I talked to my partner about my post and the comments and explained to him what I was feeling. We talked about everything and agreed on things we could work on to reduce stress and encourage a more positive situation.

The HCBMs family got involved and told her to stop with her lies as she was having a detrimental impact on the kids lives. After this she agreed to sign our proposal of 50/50 contact.

I'm not naive that there won't be struggles down the line but her family have told us they agree with our position and were willing to speak on our behalf if she had not agreed. This makes me feel a little more positive that if she tries to pull any crap again we'll have some backing because they know what she can be like too.

I have tried to take a different approach with my SD too (She has always liked me but we did clash at points due to her mean girl behaviour and I have struggled to like her) and I think it is helping.
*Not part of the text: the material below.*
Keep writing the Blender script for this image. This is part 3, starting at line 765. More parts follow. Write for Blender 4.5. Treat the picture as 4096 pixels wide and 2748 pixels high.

Still a ways to go but getting there.

I'm not naive to think that this will be all rainbows and sunshine from here on in but I have reconciled some of my previous worries and recognise now that any decision I make now about staying doesn't mean that I can't change that decision down the road if things get really bad again. 

Talking about everything with my SO definitely did help and I know he gets where I am coming from and wants to help make things easier for me. We are both seeing counsellors to help still with all the stress and drama we have been put through this last year. 

I just thought I would put out in the world what has happened as it does feel pretty good for right now. 

Comments

justmakingthebest's picture

I am so glad that you were able to avoid court. The costs associated when you get into battles like that are astronomical! You are young and don't need to start your life out in major debt trying to work through this with your SO.

I am also glad that he seems to have listened to you and respects your feelings. That is HUGE and seems to be rare. 

Keep us posted and know that your experiences as a SM can be valuable to others on this page, so don't be a stranger!